STATED PROBLEM
Only the number is wanted: how many lines contain the string "camera"?

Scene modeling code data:
>> start

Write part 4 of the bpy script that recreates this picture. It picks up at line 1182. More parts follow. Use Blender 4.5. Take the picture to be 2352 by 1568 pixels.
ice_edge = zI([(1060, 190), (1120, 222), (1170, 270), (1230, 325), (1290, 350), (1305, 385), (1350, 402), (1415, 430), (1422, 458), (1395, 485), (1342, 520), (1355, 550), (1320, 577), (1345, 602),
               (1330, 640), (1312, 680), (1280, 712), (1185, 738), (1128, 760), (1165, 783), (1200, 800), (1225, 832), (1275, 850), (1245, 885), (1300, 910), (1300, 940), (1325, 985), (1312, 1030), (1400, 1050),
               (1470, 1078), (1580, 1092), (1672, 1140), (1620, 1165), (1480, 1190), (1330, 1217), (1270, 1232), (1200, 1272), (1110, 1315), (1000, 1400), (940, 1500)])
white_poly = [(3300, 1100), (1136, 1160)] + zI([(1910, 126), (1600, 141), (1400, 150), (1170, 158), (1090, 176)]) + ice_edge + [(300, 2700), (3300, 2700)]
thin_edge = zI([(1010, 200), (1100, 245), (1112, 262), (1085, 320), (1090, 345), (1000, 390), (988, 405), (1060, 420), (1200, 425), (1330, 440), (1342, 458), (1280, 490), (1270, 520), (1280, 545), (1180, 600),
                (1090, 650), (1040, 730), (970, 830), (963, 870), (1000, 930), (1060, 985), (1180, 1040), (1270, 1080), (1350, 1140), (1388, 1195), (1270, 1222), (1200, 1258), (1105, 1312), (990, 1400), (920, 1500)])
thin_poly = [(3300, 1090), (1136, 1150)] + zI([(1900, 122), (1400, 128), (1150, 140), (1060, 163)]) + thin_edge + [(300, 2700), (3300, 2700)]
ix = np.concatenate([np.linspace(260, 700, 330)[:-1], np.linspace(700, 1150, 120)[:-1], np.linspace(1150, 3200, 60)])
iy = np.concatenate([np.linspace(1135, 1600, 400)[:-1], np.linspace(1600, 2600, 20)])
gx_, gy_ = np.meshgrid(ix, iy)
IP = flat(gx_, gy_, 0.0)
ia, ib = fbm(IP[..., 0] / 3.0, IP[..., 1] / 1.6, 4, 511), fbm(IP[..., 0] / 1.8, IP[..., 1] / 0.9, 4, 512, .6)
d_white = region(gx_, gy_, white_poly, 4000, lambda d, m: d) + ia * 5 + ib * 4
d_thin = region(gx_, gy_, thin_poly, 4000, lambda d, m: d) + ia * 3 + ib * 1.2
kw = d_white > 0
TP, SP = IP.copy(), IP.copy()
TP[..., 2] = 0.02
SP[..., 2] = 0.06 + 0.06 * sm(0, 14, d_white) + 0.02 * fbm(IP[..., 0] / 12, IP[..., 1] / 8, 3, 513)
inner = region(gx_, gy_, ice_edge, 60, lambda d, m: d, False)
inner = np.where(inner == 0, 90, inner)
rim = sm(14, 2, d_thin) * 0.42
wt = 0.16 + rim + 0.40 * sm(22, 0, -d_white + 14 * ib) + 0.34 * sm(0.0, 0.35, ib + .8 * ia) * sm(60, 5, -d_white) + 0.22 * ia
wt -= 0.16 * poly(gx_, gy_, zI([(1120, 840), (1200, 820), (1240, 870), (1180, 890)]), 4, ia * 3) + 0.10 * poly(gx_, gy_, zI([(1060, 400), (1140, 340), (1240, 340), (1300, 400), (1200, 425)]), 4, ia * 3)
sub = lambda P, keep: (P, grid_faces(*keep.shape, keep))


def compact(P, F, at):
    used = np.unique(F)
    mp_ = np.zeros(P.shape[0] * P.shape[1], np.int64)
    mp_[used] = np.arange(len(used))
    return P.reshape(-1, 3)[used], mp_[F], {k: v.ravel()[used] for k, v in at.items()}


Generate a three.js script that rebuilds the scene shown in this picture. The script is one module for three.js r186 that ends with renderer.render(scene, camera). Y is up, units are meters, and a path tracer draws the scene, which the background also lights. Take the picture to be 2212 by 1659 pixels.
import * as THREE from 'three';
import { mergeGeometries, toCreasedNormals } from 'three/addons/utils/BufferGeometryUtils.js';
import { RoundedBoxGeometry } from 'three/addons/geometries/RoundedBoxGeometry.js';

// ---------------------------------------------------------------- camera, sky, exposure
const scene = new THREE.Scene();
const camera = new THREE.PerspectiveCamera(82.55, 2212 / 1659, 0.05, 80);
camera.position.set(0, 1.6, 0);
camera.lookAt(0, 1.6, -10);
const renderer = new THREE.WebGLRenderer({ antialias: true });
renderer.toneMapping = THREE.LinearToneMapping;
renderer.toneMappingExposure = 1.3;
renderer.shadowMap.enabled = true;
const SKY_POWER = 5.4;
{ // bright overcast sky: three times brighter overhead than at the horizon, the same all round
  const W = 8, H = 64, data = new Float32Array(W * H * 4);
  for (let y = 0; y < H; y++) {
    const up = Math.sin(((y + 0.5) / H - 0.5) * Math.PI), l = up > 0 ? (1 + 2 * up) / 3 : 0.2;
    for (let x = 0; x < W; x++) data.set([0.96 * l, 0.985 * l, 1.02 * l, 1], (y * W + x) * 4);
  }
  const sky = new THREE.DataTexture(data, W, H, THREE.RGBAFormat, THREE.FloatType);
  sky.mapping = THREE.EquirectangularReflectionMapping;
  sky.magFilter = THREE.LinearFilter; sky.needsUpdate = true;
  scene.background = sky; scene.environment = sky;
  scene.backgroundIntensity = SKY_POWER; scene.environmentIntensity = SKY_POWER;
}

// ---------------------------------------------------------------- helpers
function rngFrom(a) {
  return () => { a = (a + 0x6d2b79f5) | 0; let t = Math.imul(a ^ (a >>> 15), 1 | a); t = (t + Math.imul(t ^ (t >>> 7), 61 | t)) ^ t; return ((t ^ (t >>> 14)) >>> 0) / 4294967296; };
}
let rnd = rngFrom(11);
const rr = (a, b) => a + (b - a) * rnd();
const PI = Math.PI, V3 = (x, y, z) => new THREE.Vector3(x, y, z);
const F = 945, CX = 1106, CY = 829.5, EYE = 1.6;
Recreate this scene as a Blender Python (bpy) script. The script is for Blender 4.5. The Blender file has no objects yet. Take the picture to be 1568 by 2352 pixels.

>> end

OUTPUT OF THE EXERCISE
5